Bánh mì is taking London by storm at the moment, although this means that the likes of EAT and Pret are getting in on the act. Obviously, you should steer clear of these chain impostors, and instead pay a visit to the likes of Bánhmì11 and City Càphê to sample these Vietnamese baguettes.

Bánh mì
Anyway, public service announcement over, back in Hanoi, I bought a random breakfast bánh mì filled with freshly made omelette, fried marinated pork, salad, pickles, herbs and some pork floss. The baguette was super light and airy, but what I loved about it most was the addictive pork floss. Is there anything that pork floss doesn't improve?

The seafood
The Japanese call it shabu-shabu; it's known as huo guo in Mandarin; while the Cantonese call it daa bin lou; and in English it's variously known as steamboat and hot pot. I'm not sure what the Vietnamese call it, but cooking food in a bubbling pot of broth is always a winner in my eyes. So I was madly excited when I was taken out for a seafood hotpot.

The hotpot
It didn't disappoint, as a varied mix of seafood (and some token water spinach) was added to a tom yum-esque hot and sour broth (if anything it was even more sweat inducing than the famous Thai soup). And there were noodles too, but instead of bunging the bún (rice vermicelli) in the pot, clumps of bún were put in a bowl, and soup was ladled over it.

Phở cuốn
There are a multitude of cuốn or rolls in Vietnamese cuisine, and it is easy to get them mixed up. So when I suggested that the pictured phở cuốn were similar to cuốn Huế, my hosts immediately set me straight! I was told, in no uncertain terms, that the various rolls each have their own characteristics with different skins, fillings and dips.

In this case, phở cuốn is made with a rice noodle sheet that can also be used to make phở noodles, and the filling consists of beef, greens and herbs. I liked these, but not as much as the more delicate bánh cuốn or the ubiquitous gỏi cuốn (summer rolls).

And so ends my round-up of my favourite (non-noodle) dishes of Vietnam. But what about you guys out there? Did I miss out your favourite? And what about your favourite places in Vietnam? I'd love to hear from you.


  1. Wow this is such a good post. It has made me want a Vietnamese feast before 9am.

    I may have to go to Cafe East to try the Bánh cuốn - would be great to know if anywhere served the Cơm hến as it sounds magnificent.

    Thanks Mr. N - as always!

  2. A noodle dish, but nonetheless, how about the Hoi An speciality Cao Lau?

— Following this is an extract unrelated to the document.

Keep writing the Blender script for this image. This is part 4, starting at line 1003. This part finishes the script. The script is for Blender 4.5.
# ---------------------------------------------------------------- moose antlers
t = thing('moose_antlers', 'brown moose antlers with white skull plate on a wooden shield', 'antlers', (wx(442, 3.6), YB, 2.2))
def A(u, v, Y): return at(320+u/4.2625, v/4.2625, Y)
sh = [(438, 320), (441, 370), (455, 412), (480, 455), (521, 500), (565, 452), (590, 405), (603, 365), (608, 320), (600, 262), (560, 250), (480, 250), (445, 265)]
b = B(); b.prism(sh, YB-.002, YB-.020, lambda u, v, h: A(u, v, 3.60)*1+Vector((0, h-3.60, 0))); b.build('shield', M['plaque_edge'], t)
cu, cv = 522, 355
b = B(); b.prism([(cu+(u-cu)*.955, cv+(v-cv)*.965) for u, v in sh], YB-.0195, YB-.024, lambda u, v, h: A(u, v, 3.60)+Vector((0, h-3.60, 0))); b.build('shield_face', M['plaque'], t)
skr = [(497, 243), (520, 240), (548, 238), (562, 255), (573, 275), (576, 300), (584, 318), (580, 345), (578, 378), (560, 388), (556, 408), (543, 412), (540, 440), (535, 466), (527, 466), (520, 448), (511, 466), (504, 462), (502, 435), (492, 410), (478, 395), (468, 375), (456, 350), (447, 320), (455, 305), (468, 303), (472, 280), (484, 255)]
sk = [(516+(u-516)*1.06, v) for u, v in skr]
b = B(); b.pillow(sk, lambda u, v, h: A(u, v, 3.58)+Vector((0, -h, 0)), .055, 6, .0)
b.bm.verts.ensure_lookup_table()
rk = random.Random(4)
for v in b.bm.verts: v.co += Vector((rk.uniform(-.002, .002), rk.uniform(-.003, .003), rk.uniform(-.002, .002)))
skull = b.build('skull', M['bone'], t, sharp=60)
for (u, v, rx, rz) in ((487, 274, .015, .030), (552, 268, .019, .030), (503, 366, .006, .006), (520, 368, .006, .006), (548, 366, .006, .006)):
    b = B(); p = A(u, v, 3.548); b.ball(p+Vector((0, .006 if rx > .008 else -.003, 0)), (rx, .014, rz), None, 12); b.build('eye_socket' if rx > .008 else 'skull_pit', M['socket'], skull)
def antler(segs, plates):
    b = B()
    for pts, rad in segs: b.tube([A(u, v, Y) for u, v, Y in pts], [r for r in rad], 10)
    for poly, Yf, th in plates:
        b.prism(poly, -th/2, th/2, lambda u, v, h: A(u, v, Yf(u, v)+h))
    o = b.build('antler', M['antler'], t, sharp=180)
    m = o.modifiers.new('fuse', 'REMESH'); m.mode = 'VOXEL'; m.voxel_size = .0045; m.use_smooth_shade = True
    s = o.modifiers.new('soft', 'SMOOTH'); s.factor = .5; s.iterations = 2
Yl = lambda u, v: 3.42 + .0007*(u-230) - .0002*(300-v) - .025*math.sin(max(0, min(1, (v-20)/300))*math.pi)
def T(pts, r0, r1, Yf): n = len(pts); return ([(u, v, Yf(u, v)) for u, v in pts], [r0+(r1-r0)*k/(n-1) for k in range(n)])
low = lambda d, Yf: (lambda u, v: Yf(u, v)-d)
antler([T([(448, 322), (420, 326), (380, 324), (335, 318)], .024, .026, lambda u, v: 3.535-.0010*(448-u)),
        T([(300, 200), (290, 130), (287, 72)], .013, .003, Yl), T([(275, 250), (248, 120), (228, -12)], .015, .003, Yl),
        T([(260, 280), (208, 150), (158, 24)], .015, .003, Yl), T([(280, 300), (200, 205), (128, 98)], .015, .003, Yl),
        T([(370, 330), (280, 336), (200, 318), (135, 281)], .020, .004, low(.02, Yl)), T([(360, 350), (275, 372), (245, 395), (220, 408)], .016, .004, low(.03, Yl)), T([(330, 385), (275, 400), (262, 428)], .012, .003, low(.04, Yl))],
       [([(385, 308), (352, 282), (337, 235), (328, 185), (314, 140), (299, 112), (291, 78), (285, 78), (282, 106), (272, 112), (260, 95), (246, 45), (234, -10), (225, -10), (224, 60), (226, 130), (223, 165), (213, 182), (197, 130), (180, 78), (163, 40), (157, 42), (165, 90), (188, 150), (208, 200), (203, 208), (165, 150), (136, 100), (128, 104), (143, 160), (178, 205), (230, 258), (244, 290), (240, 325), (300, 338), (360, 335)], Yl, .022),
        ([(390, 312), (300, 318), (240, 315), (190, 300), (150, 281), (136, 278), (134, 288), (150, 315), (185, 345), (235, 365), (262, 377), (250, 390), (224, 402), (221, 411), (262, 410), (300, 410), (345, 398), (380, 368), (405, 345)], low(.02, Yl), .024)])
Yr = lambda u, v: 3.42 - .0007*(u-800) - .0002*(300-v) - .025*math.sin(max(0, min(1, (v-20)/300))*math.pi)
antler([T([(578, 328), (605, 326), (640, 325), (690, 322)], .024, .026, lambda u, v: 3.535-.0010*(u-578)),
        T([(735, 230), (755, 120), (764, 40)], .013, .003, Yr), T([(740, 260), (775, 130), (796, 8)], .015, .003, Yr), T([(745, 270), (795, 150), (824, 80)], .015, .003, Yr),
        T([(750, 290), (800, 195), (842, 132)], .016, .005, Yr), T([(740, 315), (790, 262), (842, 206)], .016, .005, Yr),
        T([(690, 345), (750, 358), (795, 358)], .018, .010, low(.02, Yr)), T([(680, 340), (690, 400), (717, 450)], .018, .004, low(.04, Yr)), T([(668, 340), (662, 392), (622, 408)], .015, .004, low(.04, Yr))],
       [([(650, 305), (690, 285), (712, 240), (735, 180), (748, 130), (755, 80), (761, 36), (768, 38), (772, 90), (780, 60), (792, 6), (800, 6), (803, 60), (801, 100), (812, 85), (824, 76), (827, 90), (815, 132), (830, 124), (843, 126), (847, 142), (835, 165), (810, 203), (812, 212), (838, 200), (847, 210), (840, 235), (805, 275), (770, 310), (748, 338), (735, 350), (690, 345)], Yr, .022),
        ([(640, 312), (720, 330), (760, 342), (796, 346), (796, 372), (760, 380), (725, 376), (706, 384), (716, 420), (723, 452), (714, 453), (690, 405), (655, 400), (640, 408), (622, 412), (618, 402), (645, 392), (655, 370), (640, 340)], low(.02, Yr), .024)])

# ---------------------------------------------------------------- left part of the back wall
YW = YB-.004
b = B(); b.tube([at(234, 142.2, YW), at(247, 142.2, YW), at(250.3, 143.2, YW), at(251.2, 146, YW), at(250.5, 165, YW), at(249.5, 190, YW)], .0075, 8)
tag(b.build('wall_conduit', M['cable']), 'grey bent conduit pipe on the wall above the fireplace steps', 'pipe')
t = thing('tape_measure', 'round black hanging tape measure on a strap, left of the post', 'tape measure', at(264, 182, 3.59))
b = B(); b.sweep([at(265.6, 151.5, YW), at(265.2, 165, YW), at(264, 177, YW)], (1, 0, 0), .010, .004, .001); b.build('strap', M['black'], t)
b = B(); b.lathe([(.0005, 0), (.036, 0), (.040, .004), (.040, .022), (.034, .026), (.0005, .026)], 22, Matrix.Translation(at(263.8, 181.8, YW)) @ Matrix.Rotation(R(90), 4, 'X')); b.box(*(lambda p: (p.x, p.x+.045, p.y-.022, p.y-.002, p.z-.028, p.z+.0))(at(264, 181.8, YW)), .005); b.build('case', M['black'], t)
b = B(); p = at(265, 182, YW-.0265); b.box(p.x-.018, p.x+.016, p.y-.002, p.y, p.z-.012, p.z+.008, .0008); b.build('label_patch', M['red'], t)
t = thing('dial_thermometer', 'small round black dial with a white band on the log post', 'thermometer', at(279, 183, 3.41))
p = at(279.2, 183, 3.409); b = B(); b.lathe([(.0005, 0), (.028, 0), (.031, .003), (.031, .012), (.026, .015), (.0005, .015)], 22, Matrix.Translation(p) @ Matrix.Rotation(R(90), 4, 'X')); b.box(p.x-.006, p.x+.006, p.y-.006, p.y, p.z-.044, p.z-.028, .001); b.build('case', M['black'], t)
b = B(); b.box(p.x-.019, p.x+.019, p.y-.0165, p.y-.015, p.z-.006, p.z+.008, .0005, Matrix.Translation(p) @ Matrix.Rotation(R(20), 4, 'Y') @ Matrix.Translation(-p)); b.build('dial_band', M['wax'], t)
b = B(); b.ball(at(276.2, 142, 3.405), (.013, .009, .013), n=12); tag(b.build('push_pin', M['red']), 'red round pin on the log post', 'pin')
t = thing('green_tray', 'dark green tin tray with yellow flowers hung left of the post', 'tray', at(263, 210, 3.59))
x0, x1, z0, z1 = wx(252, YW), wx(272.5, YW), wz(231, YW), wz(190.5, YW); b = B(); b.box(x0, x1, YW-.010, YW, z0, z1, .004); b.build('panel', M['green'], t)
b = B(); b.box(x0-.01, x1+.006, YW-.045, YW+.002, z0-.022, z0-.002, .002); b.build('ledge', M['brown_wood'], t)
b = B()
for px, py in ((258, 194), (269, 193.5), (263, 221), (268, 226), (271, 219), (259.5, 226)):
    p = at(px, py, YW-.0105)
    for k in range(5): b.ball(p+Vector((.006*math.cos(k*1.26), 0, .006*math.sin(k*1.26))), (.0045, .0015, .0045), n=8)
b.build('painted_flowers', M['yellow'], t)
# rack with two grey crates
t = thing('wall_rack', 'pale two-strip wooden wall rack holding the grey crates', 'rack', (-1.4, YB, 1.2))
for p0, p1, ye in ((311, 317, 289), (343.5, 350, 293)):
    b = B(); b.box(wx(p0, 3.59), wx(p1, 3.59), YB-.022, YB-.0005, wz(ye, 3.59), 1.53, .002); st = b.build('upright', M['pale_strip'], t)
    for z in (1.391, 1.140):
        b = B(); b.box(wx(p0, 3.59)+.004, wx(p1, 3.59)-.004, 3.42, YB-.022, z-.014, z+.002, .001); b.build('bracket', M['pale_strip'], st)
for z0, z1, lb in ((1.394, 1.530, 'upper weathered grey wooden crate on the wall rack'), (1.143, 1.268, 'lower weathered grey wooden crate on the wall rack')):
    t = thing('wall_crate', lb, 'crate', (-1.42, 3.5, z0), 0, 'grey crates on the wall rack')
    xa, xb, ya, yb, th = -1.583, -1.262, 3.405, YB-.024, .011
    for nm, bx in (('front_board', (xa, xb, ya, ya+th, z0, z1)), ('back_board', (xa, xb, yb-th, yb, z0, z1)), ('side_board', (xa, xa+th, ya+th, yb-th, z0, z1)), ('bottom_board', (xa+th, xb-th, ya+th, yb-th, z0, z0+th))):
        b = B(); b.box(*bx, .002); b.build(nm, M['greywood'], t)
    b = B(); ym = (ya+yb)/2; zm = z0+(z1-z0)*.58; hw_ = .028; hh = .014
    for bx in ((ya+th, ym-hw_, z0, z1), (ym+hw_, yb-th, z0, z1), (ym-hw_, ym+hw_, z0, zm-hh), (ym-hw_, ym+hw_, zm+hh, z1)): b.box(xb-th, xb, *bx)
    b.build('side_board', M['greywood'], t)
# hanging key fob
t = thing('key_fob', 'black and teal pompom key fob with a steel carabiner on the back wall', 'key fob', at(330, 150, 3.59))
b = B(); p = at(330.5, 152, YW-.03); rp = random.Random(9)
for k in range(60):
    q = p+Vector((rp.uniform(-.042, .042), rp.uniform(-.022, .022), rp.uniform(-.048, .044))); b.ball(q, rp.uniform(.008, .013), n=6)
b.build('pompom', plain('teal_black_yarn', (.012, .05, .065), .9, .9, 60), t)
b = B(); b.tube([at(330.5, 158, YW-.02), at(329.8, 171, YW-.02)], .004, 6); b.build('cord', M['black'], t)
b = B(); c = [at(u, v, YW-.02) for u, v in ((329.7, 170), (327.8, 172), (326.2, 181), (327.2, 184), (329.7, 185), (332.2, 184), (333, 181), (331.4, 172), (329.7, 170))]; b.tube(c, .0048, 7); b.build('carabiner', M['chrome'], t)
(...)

Not necessarily a favourite but tasty and quite interesting.

    The noodles are particularly to Hoi An - they are rice noodles made only with water from a local well (allegedly!) mixed with some kind of ash from a local tree (which sounds horrid, but just gives it quite a nice distinctive chewy, smokey taste and texture), and it's served with herbs, a kind of char suit pork, porky stock and pieces of thick deep fried rice paper (which seems like deep fried pork rind but isn't)

    Did you get to try it?

  3. I agree with you - street food all the way! The problem with trying to blog about it though is you end up writing ridiculous thins like the stall three stalls in from the second market entrance (well I do anyway).

  4. Amazing stuff - I love Banh Cuon, especially Cafe East's version topped with luncheon meat :) Do let us know if you find a London purveyor for the rest. Or perhaps get Cafe East to do 'em!

  5. Nice post again!

    Let me digest it in details soon to learn more about Vietnamese food : )

  6. Hey, the bánh cuốn is available at Loong Kee Cafe as well which is on Kingsland road (134 Kingsland Road, Shoreditch, London, E2 8DY). I usually go there for my Vietnamese cravings instead of the much talked about Song Que next door. They have good food!!

  7. Frank - my eyes are peeled for sightings of cơm hến!

    Anon - alas not, but it sounds intriguing. Check out my noodle post for the noodles I did try.

    Cara - it can get like that but in this case, there's only one bánh cuốn stall near the Hotel De L'Opera.

    Lizzie - so have you booked your flight to Hanoi yet?

    HK Epicurus - my pleasure.

    Chrissy - good shout. I need to broaden my Pho Mile experience, as I tend to just go to Song Que.

  8. Great informative post on Vietnamese food. I love street food and I think it's the best way to savour different cuisine at their best and most humble form. And they are always prepared fresh before your very eyes and by people who are truly passionate and knowledgeable about what they do.
    Thanks for sharing all the photos of the yummy looking food!

    1. J - no worries! The blog is here so that I don't forget what I've actually eaten!

  9. Oh, it all looks so so so good. Very jealous of my brother who's there right now!

    1. I'm jealous, too. I have to say of the countries I've visited, Vietnam is up there as my fave foodie destination.

  10. ooh hotpot is such a very asian thing. many countries seem to have some variation of it. what's not to like about a big bubbling pot of soup, a circle of family and friends, and a range ofyummies to dip into the soup and share. love it, except during cny, when it becomes just a bit too often for my liking.

    and totally for street food. ftw. cheap, honest good food cooked by people who have a flair but are too unpretentious to think of themselves as chefs.

    1. Shu Han - I love hotpot, too! In London, I think Mien Tay (branches in Battersea and Shoreditch) serve Vietnamese hotpot although I've not tried it.